For any employer that wants to truly maximise the potential of their workforce, ensure talent retention and encourage innovation, DEI must be prioritised. Over the past few years we have shared a number of pieces on the importance of these concepts, but as a brief reminder:

  • ‘Diversity’ focusses on the ‘who’, i.e. the makeup of a workforce and understanding, accepting, and valuing the different personal, physical, and social characteristics of the people within it. Its benefits are, by now, well established: improving diversity of thought, reducing the likelihood of ‘group think’, and ensuring the workplace is a more accurate reflection of society at large, to name a few.
  • ‘Inclusion’ focuses on the ‘how’, i.e. the creation of a work environment and culture that empowers all employees to participate in and thrive at work. Inclusion, in other words, is what brings together a diverse workforce and motivates people to stay.
  • ‘Equity’, the often overlooked third limb of ‘DEI’, focusses on ‘action’ and remedying the fact that certain minority groups may be disadvantaged in comparison to others.

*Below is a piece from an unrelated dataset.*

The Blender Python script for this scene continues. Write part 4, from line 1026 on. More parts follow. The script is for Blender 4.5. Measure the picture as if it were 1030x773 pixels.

Equity goes beyond equal treatment and requires thoughtful consideration of what changes should be made to policies, practices and working environments to ensure that all groups are able to reach their full potential, and may necessitate treating certain groups or individuals differently in order to do so (for example, through mentoring or sponsorship programmes, or targeted recruitment measures).  
Keeping up momentum: from ‘lip service’ to leadership 

So what can employers do to consistently maintain focus on DEI? Taking inspiration from this year’s National Inclusion Week (‘Time to Act: The Power of Now’), employers need to take impactful, continued and persistent action rather than relying on tokenistic efforts. Some examples of this could include:

  • Driving change forward independently. It is ultimately up to leaders to ‘be the change they wish to see’, and push forward their own diversity strategy in a proactive and market-leading manner, irrespective of what competitors are doing or wider societal engagement. This could, for example, take the form of an organisation reporting on its gender and ethnicity pay gaps even where not strictly required to do so.  
  • Ensuring change is meaningful and well-considered. Employers should recognise that employees are able to distinguish between measures that are performative in nature, and those that originate from a genuine desire to drive change within an organisation. Adding a rainbow to your company logo for Pride Month is meaningless if you are not also training employees about LGBT+ issues and how to be an effective ally. Any diversity targets should be ambitious but also achievable, and should be acknowledged as being part of a wider strategy rather than a tick-box exercise or a quick fix. 
  • Being consistent. As we have identified previously, discussions around DEI should not be focussed solely on the DEI calendar. Look beyond Black History Month or World Menopause Day and hold regular, targeted conversations about different diversity-related topics on an ongoing basis. Employers should seek feedback (for example, through smaller focus groups) if unsure about what topics should be addressed next.
  • Not relying solely on your diverse colleagues to drive forward change. Too often members of under-represented groups are tasked with setting the agenda and controlling the conversation, and often the majority of participants in these conversations are from minority groups themselves. Leaders should ensure that the DEI agenda is prioritised, and embraced by all colleagues, and that any training programmes are participated in by multiple stakeholders. The FRC recently identified this as an effective way of co-creating a “culture of fairness and psychological safety for all employees”. 
  • Education, education, education. In relation to race and ethnicity in particular, the FRC’s recent report identified that the “fear of saying the wrong thing” has become a “roadblock” to action. It is likely that this analysis is applicable to other strands of diversity too. Regular training sessions will help employees to learn more about their diverse colleagues and how to avoid the common pitfalls, and will reduce levels of anxiety. 
  • Setting an example. Ensure that your employees are aware that at times it will be necessary to take a ‘zero tolerance’ approach, and empower your workforce to call out discriminatory behaviour. Reduce anxiety around this by giving your employees examples of how speaking up, calling out or calling in bad behaviour has led to positive outcomes in the past.